Challenge →
Write out the data below exactly as given, without any of its pictures.

Data extract →
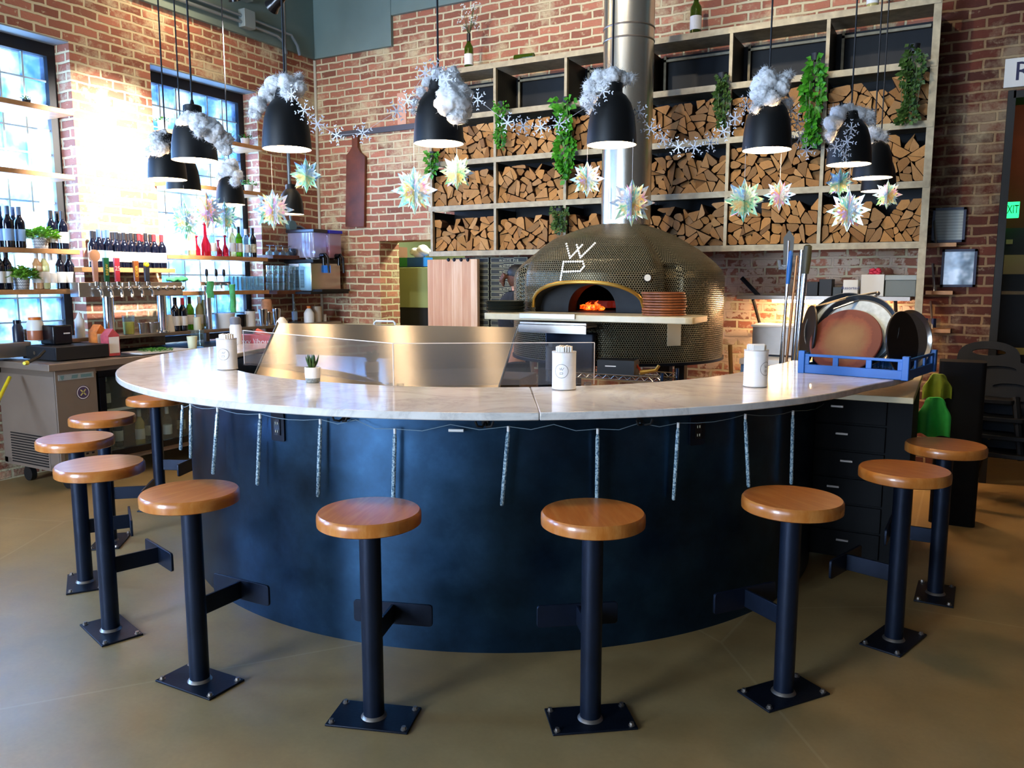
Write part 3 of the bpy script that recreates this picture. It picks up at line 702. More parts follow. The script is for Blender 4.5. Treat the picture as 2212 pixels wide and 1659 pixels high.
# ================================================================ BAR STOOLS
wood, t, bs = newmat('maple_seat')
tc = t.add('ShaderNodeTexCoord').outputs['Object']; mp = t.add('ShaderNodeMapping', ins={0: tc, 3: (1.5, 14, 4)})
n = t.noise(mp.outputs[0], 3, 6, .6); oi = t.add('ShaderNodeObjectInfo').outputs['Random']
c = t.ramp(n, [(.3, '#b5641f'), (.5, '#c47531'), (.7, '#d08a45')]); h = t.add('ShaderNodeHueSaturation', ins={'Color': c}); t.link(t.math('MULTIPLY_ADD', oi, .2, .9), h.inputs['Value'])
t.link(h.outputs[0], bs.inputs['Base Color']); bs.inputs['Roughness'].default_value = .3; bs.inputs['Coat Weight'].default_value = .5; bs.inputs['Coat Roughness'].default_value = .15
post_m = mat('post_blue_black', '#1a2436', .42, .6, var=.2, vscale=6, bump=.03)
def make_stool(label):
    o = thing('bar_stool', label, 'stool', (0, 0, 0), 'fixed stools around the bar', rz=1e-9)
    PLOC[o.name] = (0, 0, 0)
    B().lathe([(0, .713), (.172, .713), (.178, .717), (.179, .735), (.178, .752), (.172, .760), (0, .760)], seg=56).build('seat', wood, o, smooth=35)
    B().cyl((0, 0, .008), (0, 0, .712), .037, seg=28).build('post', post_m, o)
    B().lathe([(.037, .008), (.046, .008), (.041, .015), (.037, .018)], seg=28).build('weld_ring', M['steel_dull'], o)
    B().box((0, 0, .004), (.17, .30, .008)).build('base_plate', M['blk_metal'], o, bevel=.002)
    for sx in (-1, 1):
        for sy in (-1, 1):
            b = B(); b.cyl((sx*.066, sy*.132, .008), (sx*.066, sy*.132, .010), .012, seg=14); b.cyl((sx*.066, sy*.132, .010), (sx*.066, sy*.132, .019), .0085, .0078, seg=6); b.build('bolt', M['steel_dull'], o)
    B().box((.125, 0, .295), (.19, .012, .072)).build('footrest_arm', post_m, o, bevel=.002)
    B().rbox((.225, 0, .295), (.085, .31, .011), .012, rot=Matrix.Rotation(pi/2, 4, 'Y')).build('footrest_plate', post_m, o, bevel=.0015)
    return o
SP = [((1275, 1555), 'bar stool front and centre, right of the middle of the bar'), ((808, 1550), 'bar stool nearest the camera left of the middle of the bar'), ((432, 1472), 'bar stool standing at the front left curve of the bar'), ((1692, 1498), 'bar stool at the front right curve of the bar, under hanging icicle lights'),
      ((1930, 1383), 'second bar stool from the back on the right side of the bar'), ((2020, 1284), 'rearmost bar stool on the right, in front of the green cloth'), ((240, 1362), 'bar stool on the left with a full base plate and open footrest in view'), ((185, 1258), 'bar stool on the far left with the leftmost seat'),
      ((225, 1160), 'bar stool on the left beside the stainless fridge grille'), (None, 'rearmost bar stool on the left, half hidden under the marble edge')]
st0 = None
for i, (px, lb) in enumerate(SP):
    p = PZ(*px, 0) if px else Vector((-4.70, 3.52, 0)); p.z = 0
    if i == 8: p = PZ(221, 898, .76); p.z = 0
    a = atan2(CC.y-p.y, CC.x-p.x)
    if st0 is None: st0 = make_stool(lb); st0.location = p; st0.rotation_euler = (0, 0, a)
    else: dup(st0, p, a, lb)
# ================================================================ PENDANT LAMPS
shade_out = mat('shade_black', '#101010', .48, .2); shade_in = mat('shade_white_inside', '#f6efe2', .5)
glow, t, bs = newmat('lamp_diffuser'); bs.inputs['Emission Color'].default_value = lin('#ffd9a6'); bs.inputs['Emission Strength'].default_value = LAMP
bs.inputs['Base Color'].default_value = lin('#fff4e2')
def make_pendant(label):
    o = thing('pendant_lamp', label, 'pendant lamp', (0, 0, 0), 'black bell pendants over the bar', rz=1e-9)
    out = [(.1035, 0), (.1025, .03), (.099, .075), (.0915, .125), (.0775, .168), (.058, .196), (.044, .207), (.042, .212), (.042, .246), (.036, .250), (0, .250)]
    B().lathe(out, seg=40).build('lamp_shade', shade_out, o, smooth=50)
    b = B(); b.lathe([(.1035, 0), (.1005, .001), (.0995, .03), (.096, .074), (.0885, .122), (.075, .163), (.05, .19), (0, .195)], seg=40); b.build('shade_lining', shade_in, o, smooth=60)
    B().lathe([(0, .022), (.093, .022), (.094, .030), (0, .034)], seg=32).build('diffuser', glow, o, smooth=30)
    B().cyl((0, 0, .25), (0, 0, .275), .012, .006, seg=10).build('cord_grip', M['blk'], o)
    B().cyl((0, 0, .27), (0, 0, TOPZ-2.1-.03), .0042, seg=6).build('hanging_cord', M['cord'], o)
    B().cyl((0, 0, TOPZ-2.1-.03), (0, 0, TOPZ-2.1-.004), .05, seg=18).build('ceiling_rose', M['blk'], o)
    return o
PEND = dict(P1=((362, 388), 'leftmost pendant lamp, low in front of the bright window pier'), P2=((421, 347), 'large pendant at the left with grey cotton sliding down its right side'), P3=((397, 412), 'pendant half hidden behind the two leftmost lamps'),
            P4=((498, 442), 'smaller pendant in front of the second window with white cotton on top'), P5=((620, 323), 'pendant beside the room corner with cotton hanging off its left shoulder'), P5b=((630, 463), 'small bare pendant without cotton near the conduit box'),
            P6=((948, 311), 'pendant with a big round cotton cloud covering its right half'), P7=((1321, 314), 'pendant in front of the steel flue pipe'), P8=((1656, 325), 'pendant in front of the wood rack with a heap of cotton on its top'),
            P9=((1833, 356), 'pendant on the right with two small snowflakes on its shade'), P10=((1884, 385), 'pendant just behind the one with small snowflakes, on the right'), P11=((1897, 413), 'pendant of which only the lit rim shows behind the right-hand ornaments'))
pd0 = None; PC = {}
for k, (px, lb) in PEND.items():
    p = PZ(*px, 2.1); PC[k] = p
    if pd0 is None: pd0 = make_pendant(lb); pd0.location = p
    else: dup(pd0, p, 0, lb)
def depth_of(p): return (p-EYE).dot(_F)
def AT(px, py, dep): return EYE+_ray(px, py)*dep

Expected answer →
Write part 3 of the bpy script that recreates this picture. It picks up at line 702. More parts follow. The script is for Blender 4.5. Treat the picture as 2212 pixels wide and 1659 pixels high.
# ================================================================ BAR STOOLS
wood, t, bs = newmat('maple_seat')
tc = t.add('ShaderNodeTexCoord').outputs['Object']; mp = t.add('ShaderNodeMapping', ins={0: tc, 3: (1.5, 14, 4)})
n = t.noise(mp.outputs[0], 3, 6, .6); oi = t.add('ShaderNodeObjectInfo').outputs['Random']
c = t.ramp(n, [(.3, '#b5641f'), (.5, '#c47531'), (.7, '#d08a45')]); h = t.add('ShaderNodeHueSaturation', ins={'Color': c}); t.link(t.math('MULTIPLY_ADD', oi, .2, .9), h.inputs['Value'])
t.link(h.outputs[0], bs.inputs['Base Color']); bs.inputs['Roughness'].default_value = .3; bs.inputs['Coat Weight'].default_value = .5; bs.inputs['Coat Roughness'].default_value = .15
post_m = mat('post_blue_black', '#1a2436', .42, .6, var=.2, vscale=6, bump=.03)
def make_stool(label):
    o = thing('bar_stool', label, 'stool', (0, 0, 0), 'fixed stools around the bar', rz=1e-9)
    PLOC[o.name] = (0, 0, 0)
    B().lathe([(0, .713), (.172, .713), (.178, .717), (.179, .735), (.178, .752), (.172, .760), (0, .760)], seg=56).build('seat', wood, o, smooth=35)
    B().cyl((0, 0, .008), (0, 0, .712), .037, seg=28).build('post', post_m, o)
    B().lathe([(.037, .008), (.046, .008), (.041, .015), (.037, .018)], seg=28).build('weld_ring', M['steel_dull'], o)
    B().box((0, 0, .004), (.17, .30, .008)).build('base_plate', M['blk_metal'], o, bevel=.002)
    for sx in (-1, 1):
        for sy in (-1, 1):
            b = B(); b.cyl((sx*.066, sy*.132, .008), (sx*.066, sy*.132, .010), .012, seg=14); b.cyl((sx*.066, sy*.132, .010), (sx*.066, sy*.132, .019), .0085, .0078, seg=6); b.build('bolt', M['steel_dull'], o)
    B().box((.125, 0, .295), (.19, .012, .072)).build('footrest_arm', post_m, o, bevel=.002)
    B().rbox((.225, 0, .295), (.085, .31, .011), .012, rot=Matrix.Rotation(pi/2, 4, 'Y')).build('footrest_plate', post_m, o, bevel=.0015)
    return o
SP = [((1275, 1555), 'bar stool front and centre, right of the middle of the bar'), ((808, 1550), 'bar stool nearest the camera left of the middle of the bar'), ((432, 1472), 'bar stool standing at the front left curve of the bar'), ((1692, 1498), 'bar stool at the front right curve of the bar, under hanging icicle lights'),
      ((1930, 1383), 'second bar stool from the back on the right side of the bar'), ((2020, 1284), 'rearmost bar stool on the right, in front of the green cloth'), ((240, 1362), 'bar stool on the left with a full base plate and open footrest in view'), ((185, 1258), 'bar stool on the far left with the leftmost seat'),
      ((225, 1160), 'bar stool on the left beside the stainless fridge grille'), (None, 'rearmost bar stool on the left, half hidden under the marble edge')]
st0 = None
for i, (px, lb) in enumerate(SP):
    p = PZ(*px, 0) if px else Vector((-4.70, 3.52, 0)); p.z = 0
    if i == 8: p = PZ(221, 898, .76); p.z = 0
    a = atan2(CC.y-p.y, CC.x-p.x)
    if st0 is None: st0 = make_stool(lb); st0.location = p; st0.rotation_euler = (0, 0, a)
    else: dup(st0, p, a, lb)
# ================================================================ PENDANT LAMPS
shade_out = mat('shade_black', '#101010', .48, .2); shade_in = mat('shade_white_inside', '#f6efe2', .5)
glow, t, bs = newmat('lamp_diffuser'); bs.inputs['Emission Color'].default_value = lin('#ffd9a6'); bs.inputs['Emission Strength'].default_value = LAMP
bs.inputs['Base Color'].default_value = lin('#fff4e2')
def make_pendant(label):
    o = thing('pendant_lamp', label, 'pendant lamp', (0, 0, 0), 'black bell pendants over the bar', rz=1e-9)
    out = [(.1035, 0), (.1025, .03), (.099, .075), (.0915, .125), (.0775, .168), (.058, .196), (.044, .207), (.042, .212), (.042, .246), (.036, .250), (0, .250)]
    B().lathe(out, seg=40).build('lamp_shade', shade_out, o, smooth=50)
    b = B(); b.lathe([(.1035, 0), (.1005, .001), (.0995, .03), (.096, .074), (.0885, .122), (.075, .163), (.05, .19), (0, .195)], seg=40); b.build('shade_lining', shade_in, o, smooth=60)
    B().lathe([(0, .022), (.093, .022), (.094, .030), (0, .034)], seg=32).build('diffuser', glow, o, smooth=30)
    B().cyl((0, 0, .25), (0, 0, .275), .012, .006, seg=10).build('cord_grip', M['blk'], o)
    B().cyl((0, 0, .27), (0, 0, TOPZ-2.1-.03), .0042, seg=6).build('hanging_cord', M['cord'], o)
    B().cyl((0, 0, TOPZ-2.1-.03), (0, 0, TOPZ-2.1-.004), .05, seg=18).build('ceiling_rose', M['blk'], o)
    return o
PEND = dict(P1=((362, 388), 'leftmost pendant lamp, low in front of the bright window pier'), P2=((421, 347), 'large pendant at the left with grey cotton sliding down its right side'), P3=((397, 412), 'pendant half hidden behind the two leftmost lamps'),
            P4=((498, 442), 'smaller pendant in front of the second window with white cotton on top'), P5=((620, 323), 'pendant beside the room corner with cotton hanging off its left shoulder'), P5b=((630, 463), 'small bare pendant without cotton near the conduit box'),
            P6=((948, 311), 'pendant with a big round cotton cloud covering its right half'), P7=((1321, 314), 'pendant in front of the steel flue pipe'), P8=((1656, 325), 'pendant in front of the wood rack with a heap of cotton on its top'),
            P9=((1833, 356), 'pendant on the right with two small snowflakes on its shade'), P10=((1884, 385), 'pendant just behind the one with small snowflakes, on the right'), P11=((1897, 413), 'pendant of which only the lit rim shows behind the right-hand ornaments'))
pd0 = None; PC = {}
for k, (px, lb) in PEND.items():
    p = PZ(*px, 2.1); PC[k] = p
    if pd0 is None: pd0 = make_pendant(lb); pd0.location = p
    else: dup(pd0, p, 0, lb)
def depth_of(p): return (p-EYE).dot(_F)
def AT(px, py, dep): return EYE+_ray(px, py)*dep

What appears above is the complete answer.